Whether Wi-Fi Direct will be as popular as predicted isn't yet clear, but there's little question that Bluetooth remains the top choice right now for wireless device interconnectivity. That popularity stems in part from widespread industry backing. Also, compared with the alternatives, Bluetooth is a relatively user-friendly application, says Rebello.

Perhaps it's that very simplicity that makes Bluetooth so frustrating when something goes wrong. Unlike other technologies, such as Wi-Fi networking or USB connections that may include buttons, switches, and software settings you can mess around with, Bluetooth is merely on or off--either it works or it doesn't.

That's especially true for Bluetooth headsets, keyboards, and mice. Nevertheless, you can take some measures to fight off the Bluetooth blues. Here are some steps you can try if you're dealing with a Bluetooth problem.

Turn it on: First, make sure that both Bluetooth devices are turned on, with their Bluetooth radios active. That sounds obvious, but it's also very easy to overlook the fact that the little Bluetooth symbol is missing from your smartphone screen.

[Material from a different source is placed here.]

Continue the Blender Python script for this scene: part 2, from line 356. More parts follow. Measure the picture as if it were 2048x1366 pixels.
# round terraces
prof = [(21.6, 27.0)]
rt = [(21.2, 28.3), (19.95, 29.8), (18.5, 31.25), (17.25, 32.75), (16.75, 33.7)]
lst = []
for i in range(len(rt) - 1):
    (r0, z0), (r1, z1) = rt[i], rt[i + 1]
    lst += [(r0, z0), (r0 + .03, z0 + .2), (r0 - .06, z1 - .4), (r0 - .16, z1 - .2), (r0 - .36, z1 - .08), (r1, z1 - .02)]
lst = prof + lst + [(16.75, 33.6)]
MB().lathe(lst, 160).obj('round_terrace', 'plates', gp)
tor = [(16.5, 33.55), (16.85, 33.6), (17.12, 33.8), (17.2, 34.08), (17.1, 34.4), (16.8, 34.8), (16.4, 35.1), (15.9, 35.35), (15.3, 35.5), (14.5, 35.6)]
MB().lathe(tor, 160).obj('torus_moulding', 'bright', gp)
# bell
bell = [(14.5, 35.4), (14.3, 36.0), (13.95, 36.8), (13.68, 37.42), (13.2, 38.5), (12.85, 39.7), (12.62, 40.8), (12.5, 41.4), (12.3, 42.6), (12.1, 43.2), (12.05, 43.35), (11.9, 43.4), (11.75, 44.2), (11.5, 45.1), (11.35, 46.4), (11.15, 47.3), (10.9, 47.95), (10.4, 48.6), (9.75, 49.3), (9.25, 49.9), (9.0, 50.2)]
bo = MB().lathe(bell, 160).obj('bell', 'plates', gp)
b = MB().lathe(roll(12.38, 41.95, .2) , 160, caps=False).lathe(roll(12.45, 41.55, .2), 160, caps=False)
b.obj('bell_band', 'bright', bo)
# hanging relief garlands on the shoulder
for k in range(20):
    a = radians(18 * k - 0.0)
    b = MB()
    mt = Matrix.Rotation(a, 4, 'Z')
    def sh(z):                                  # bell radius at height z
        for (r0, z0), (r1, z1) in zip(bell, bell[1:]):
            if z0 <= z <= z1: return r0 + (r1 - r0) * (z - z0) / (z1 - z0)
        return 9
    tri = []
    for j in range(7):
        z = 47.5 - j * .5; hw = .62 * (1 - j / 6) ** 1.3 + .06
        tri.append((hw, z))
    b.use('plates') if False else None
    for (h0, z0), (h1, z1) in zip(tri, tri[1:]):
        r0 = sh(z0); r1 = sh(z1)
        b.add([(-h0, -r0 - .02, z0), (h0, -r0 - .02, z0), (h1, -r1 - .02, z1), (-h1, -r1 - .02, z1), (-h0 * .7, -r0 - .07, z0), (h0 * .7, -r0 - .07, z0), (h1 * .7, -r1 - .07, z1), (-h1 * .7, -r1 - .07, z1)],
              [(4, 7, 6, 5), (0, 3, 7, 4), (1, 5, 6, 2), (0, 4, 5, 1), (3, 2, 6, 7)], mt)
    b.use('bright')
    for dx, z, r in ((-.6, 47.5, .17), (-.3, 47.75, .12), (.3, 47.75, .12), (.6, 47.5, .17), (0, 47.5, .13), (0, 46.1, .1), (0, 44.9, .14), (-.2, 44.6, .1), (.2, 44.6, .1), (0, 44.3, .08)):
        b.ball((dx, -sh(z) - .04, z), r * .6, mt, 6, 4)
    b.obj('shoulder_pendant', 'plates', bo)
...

Enter discoverable mode: For two devices to find each other, at least one has to be in discoverable mode, such as when your iPad searches for a discoverable keyboard. Often, you can fix the problem by turning your discoverable device off and back on again. However, some devices require you to tap or press and hold a button to enter discoverable mode. If you're not sure how discoverable mode works for your gadget, check your device's manual or the manufacturer's website.

Check device profiles: Are your devices a match made in Bluetooth heaven? Just because you have two devices that carry Bluetooth doesn't mean they are designed to work together. Bluetooth devices rely on profiles that tell other gadgets whether they can pair. The best way to figure out if your devices can talk to each other is to think about it logically: A mouse talking to a headset, for example, wouldn't make much sense. Chances are, though, if you think two Bluetooth devices should work together, they probably can.

However, sometimes even what seems like a logical device pairing won't necessarily work. For instance, an iPhone can use Bluetooth to stream audio, set up a local wireless hotspot, and send contact information to your car's dashboard, but you can't perform file transfers over Bluetooth from a PC or Mac to your iOS device. So if two devices won't pair, you may have to check the device manuals or the manufacturer's websites to make sure that your gadgets share a matching profile.

Troubleshoot an unsuccessful pairing: If your device pairing fails, make sure that you entered the correct PIN. Doing so incorrectly often causes problems.

Download a driver: If you have a Bluetooth device that you are trying to pair with your PC, confirm that your computer has the right driver to enable the pairing. Usually you can figure this out by referring to your manufacturer's help site and user forums. The manual for the device you are attempting to pair may also have some advice. And typically the website of your device's manufacturer will have drivers available.